I started having these conversations with other women of color on the program and we realized that we all had very similar experiences of having this period in our life where we love the environment. We love to be outside, but we stopped spending as much time outside because of colorism, because of this historic cycle of people that we love and care about telling us that being darker isn't beautiful.
Then I started realizing that whoa, all of these programs and initiatives are working to create a multicultural diverse set of young naturalists, perhaps don't know that there is a barrier called colorism that might be keeping people from wanting to participate in the first place. That love of the environment can be there, but there might be dimensions that we're not diving into.
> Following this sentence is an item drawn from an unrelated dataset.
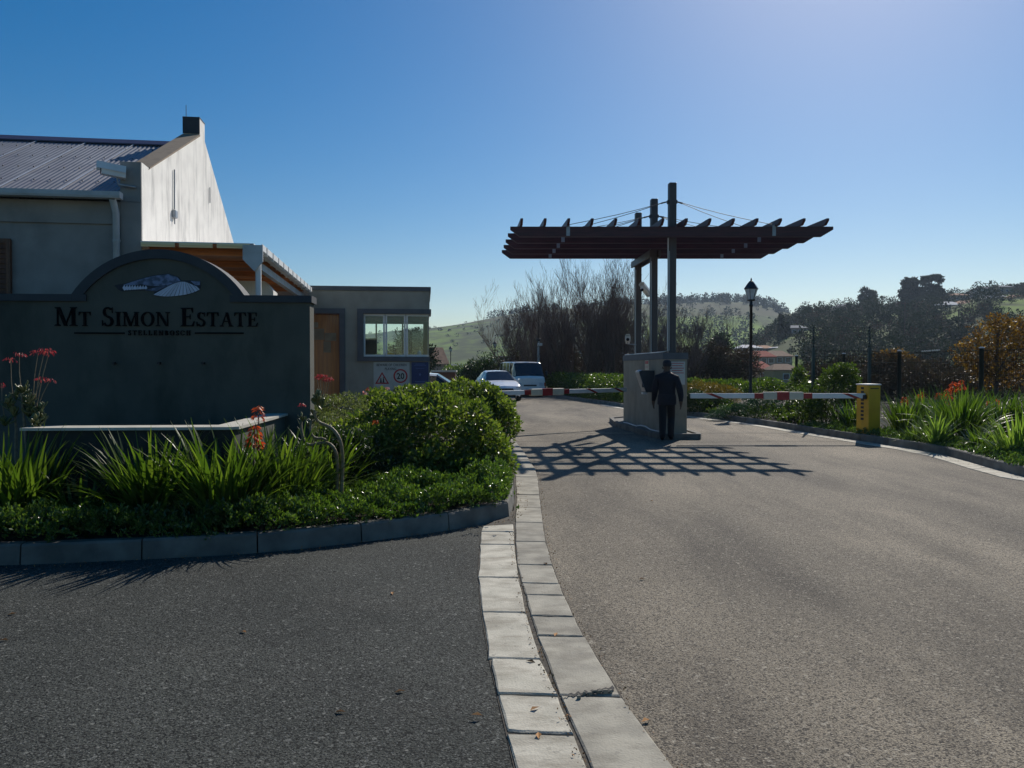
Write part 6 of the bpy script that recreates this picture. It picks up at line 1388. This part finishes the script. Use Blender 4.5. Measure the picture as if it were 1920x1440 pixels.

My research is looking at the way that colorism is perhaps a barrier that exists and then looking at different pathways to where the environmental education sphere could be talking about colorism, and talking about self-love actually as being an environmental action, because our bodies are a part of our environment. We're all a part of this beautiful, massive ecosystem. When we connect these things together, it makes it much easier to understand why these barriers exist and then address them.
One of my goals is to make sure that research can help inform, for instance, Black Girl Environmentalist, and other organizations that are trying to mobilize a movement made in the image of all of us by addressing all the issues that might be coming to head that keep especially young folks from feeling seen.
Melissa Harris-Perry: Wawa, what is next for you?
Wawa Gatheru: What is next? Graduation is next. My exams are May 16th, 18th, and 19th. I'm very excited to get it over with. I'm very excited to really finish my dissertation and continue to throw myself into this work. After I graduate, I know that I want to continue to cultivate the community that is black girl environmentalists and work alongside other folks that are vested in crafting this truly just climate movement that is made in the image of all of us. Working towards shifting narratives, making sure that we're all seen and heard and therefore really facilitating a movement that is truly just.
Melissa Harris-Perry: Are you going to take a nap at any point during any of that?
Wawa Gatheru: Oh, don't worry. I am a big proponent of nap ministry.
Melissa Harris-Perry: Oh, good.
Wawa Gacheru: I take naps all the time.
Melissa Harris-Perry: It can't be all the time that you have accomplished this much and continue to have this much more in front of you. I am smiling here as I listen to you because you do give me a sense of hope about what is possible in our future. Thank you for your analysis, for your passion, for your commitment, and thank you for joining The Takeaway.
Wawa Gatheru: Yes. Thank you so much for your work. Thank you for inviting me, and thank you for inspiring young black girls like me to be unapologetic in our work.